Wednesday, May 19, 2010

Fear And Fundamentals

The title is stolen from the latest note by most bullish strategist on the Street, but I will return to it after a jump. However, let's look at fascinating sentence, in my humble opinion, delivered by the guys at GaveKal today:
We remain buyers of equities on the medium-term, but we fear that the current macro headwinds will dominate the fundamentally sound micro environment, at least until we have more clarity in Europe.

Who ever thought that macro headwinds are caused by delusion of fundamentally sound micro environment? Is this the mind-trap of "cream lickers" at efficient frontiers, who forget that in the real life debt markets are at least 2 times bigger than equity markets? Well, let it be ... but it appears I am not alone in thinking on private sector stability.
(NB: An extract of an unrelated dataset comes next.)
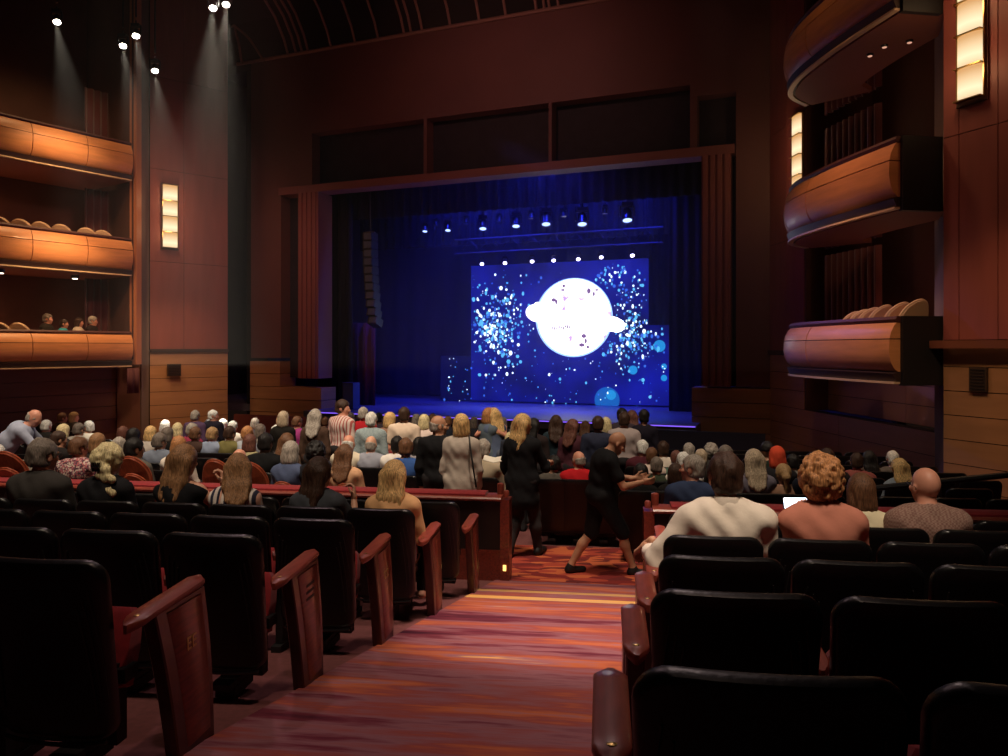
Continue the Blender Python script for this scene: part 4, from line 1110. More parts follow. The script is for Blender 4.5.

Now, back to Binky Chadha and the team at Deutsche Bank. The latest message from yesterday in a short summary:

The tension between improving US economic and corporate fundamentals versus first sovereign credit then economic slowdown fears in Europe has buffeted equities recently. In our view:

(i) Fundamentals: the sales-production gap is only a third of the way through correcting and will continue to drive the US recovery; high cash flows and balances are supportive of corporate spend and equities; as is investor positioning;

(ii) Fear: direct earnings impacts of slower Euro area growth and euro depreciation are limited; more important contagion source is spillovers from interbank markets where spreads have widened but in the US only to their pre-crisis average level;

(iii) Too much fear in the price: the market is pricing in too high a probability (37%- 48%) of the worst-case scenario; we think it is much smaller (less than 10%);

(iv) Near trough multiple: the trough multiple of 13x NTM EPS (S&P 500 1100) has held in the last 3 corrections and should continue to hold in a baseline of US recovery;

(v) More up than downside: history suggests following an 8-10% correction the upside potential (9-15%) is significantly larger and higher probability than the downside;

(vi) Strategy: the turn in the labor market, growing regional divergence and dollar appreciation reinforce our calls to overweight the US, Discretionary and Financials, underweight Energy and Materials; and domestic over foreign exposure in stocks.

Click on chart to enlarge, courtesy of Deutsche Bank.

I have been looking at issues around the US consumer, but the production gap maybe is explained by the uncompetitiveness of US economy? Think of Twin Deficits?